Wednesday, October 12, 2005

Engaging thriller mounted

Fools turn to drama with


By DANA DUGAN
Express Staff Writer

Frozen in time are cast members, left to right, Kelly Kennedy, Chad Smith and Danielle Katz. Photo by Kristen Shultz

Theatre is an entertaining art form. It can make us laugh aloud with an audience full of strangers. It can make us sing long after leaving the theater and even wish we had taken tap lessons. It's immediate and present. When well written, theatre can also make us think.

The Company of Fools is presenting the drama "Frozen" by British playwright Bryony Lavery, which has been called a "big compassionate play about grief, revenge, forgiveness and bearing the unbearable" (The Guardian).
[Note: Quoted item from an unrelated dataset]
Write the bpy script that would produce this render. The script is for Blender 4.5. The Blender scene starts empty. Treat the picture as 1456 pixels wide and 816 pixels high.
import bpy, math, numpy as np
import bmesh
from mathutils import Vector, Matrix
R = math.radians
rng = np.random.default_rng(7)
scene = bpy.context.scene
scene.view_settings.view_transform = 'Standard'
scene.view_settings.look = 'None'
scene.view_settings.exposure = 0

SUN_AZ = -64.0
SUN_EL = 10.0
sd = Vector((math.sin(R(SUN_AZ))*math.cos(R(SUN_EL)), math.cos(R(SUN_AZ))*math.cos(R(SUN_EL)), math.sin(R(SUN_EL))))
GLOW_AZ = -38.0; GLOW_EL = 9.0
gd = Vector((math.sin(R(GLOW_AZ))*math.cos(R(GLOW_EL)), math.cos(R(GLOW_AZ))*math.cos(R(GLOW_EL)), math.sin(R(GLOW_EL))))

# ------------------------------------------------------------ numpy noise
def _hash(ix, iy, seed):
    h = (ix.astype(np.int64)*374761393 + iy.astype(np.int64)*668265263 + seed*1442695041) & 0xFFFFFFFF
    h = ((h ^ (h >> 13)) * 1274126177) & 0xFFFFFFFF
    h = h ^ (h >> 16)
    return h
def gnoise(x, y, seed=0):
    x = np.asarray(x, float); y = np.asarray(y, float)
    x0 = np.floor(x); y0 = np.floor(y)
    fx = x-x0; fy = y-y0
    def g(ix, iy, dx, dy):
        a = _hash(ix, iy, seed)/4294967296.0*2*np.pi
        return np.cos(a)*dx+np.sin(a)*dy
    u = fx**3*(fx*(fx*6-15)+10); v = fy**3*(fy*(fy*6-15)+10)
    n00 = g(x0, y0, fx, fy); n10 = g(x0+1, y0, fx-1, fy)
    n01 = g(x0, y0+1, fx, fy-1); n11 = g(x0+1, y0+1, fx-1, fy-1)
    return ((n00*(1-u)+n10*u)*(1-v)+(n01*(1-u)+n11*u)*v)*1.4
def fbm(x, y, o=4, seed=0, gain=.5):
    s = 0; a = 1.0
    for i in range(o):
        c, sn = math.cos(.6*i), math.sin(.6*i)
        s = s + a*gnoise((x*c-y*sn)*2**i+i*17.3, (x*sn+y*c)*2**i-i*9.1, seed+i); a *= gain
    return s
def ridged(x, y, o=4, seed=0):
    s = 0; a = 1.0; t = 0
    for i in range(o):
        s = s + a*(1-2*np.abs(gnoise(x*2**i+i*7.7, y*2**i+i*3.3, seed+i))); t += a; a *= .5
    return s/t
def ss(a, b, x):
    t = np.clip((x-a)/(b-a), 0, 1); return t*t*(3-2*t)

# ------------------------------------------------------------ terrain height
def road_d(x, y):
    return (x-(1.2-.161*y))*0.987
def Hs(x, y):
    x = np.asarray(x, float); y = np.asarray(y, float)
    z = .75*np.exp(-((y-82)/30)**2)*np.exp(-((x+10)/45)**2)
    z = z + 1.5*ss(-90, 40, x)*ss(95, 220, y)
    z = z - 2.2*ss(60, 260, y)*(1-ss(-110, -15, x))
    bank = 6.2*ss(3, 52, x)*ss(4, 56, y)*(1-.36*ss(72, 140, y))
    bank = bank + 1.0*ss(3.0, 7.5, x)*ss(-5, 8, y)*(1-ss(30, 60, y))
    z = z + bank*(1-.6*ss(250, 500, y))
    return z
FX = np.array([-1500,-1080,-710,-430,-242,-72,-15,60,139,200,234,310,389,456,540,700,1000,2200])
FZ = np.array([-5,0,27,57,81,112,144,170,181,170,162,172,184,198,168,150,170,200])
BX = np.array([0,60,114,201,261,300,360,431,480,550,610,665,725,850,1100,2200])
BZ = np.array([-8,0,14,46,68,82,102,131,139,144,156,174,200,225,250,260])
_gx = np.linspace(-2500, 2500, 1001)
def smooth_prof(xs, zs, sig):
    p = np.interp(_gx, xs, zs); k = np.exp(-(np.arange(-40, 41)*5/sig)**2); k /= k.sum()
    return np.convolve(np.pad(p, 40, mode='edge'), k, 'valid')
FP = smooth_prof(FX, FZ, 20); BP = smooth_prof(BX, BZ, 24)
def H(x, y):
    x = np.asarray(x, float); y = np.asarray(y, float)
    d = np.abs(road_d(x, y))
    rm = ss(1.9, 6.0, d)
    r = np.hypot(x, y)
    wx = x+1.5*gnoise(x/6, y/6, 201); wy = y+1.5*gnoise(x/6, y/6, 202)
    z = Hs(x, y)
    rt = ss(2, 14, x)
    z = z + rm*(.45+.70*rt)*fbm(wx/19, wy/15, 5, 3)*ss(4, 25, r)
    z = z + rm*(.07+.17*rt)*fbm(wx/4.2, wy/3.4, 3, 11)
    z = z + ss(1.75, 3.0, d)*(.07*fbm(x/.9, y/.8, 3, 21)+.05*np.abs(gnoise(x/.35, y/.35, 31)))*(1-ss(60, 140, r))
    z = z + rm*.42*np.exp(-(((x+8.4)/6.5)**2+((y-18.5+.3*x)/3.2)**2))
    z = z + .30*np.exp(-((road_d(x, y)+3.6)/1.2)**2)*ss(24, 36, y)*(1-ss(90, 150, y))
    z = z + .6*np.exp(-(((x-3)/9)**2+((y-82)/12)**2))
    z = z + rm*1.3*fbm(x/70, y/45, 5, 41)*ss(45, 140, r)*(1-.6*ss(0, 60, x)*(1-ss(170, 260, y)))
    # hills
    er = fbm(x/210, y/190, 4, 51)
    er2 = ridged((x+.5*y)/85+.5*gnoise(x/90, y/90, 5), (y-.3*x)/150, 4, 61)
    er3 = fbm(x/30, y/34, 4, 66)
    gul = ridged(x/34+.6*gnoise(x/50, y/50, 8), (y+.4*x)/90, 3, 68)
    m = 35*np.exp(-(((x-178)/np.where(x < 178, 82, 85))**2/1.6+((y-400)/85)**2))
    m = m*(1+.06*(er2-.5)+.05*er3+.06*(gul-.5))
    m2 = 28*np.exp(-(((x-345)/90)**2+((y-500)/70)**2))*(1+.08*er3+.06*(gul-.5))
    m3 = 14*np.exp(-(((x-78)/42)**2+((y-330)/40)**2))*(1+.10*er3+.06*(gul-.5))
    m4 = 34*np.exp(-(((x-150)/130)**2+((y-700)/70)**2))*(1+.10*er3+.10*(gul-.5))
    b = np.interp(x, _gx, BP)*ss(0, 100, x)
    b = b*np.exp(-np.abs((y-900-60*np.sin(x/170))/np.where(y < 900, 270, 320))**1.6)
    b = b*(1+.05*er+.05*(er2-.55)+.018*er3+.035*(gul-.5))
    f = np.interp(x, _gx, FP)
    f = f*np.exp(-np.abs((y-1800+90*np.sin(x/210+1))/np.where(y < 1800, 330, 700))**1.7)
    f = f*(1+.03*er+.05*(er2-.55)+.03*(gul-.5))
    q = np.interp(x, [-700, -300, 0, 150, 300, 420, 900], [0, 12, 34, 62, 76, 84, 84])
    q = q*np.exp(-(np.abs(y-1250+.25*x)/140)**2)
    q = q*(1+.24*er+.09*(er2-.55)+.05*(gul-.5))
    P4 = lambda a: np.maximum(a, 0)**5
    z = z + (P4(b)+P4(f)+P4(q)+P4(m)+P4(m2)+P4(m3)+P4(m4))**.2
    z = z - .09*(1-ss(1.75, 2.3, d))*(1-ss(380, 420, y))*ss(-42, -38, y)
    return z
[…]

"Frozen" slowly brings together three strangers involved in a child's disappearance: her mother, played by Kelly Kennedy; the kidnapper, Ralph, played by Chad Smith; and an academic studying serial killers, played by Danielle Katz. Hailey Police Lt. Jeff Gunter—in stretch—makes his stage debut as a prison guard.

Katz's character was based in part on a New York psychiatrist, Dorothy Otnow Lewis, whose published work Lavery lifted from freely without attribution. No matter the legal issues that followed, this gives the character peerless veracity.

Directed by Denise Simone, the subject matter admittedly could be gruesome. After all, Smith's character Ralph is an incarcerated serial killer.

"In 25 years I have never done a play where when offered all three of the leads said, 'I don't know if I can do this.'" Simone laughed. "But it's masterfully told. These are three plum roles."

Kennedy, who has returned to the valley from her home in Richmond, Va., for a second time this year, thought, on her second read through, "It's one of the most thought-provoking masterpieces of our time. I better do it and since the director is Denise, I really better do it."

Simone's view was equally decisive. "This is a convergence of what I think is great theater: great writing, a fascinating story that asks questions, and I get to work with fearless actors."

"It connects with everyone in the audience from the first scene on," Kennedy said. "It's not what you'd expect (given the subject matter)."

Katz agreed. "These are complex characters who go through these different journeys. It's so utterly human."

The play covers an arc from the time of the crime to 20 years later. All three of the characters are presented first as solitary characters, without any connection.

Though the characters are immobilized, there is sensitivity to Lavery's examination. It's the frozen aspect of each character and how they begin to melt that brings drama to the story.

"The subject matter is so touchy and taboo, it needs to have a higher element of purpose about it," Smith said. "It's interesting for me, the focus of how people grow up and how stress and abuse can change a person's capacity to connect."

As Simone is quick to point out: "If this play were a movie, it would be violent and gruesome but it's not." Though it could be deemed a thriller, the play merely suggests the horrors that happened two decades earlier. Remarkably, there is even a touch of humor, and plenty of pathos.

"Frozen" was Lavery's first work mounted at the prestigious National Theatre and is the British playwright's most significant stage success to date. She is the author of more than 20 plays including "Bag," "Origin of the Species," "Wicked," "Kitchen Matters," and "Her Aching Heart." She also writes for television, radio and is the author of a biography of Tallulah Bankhead. In 1998, "Frozen" won the Theatre and Management Award (U.K.) for Best Play and the Eileen Anderson Central Television Award for Best Play.

Simone points out that out of the 10 top produced plays in the U.S. this year, six are by women, one of whom is Lavery.

A London hit, "Frozen" opened on Broadway in 2004 and earned a Tony Award nomination.

"I'm very excited that it's in our 10th anniversary season," she said.

The play is contemporary and takes place in England. The actor's British accents are indebted to Boise dialect coach Ann Klautsch. The set was designed by COF member Dennis Rexroad and the lighting is by Jim Langley.

COMPANY OF FOOLS

"Frozen" by Bryony Lavery.

When:

Wednesday, Oct. 19 (Pay What You Can Preview), through Sunday, Oct. 23.

Wednesday, Oct. 26, through Sunday Oct. 30.

Time:

Wednesday and Thursday, 7 p.m.

Friday and Saturday 8 p.m.

Sundays, matinee 3 p.m. Fools Unplugged.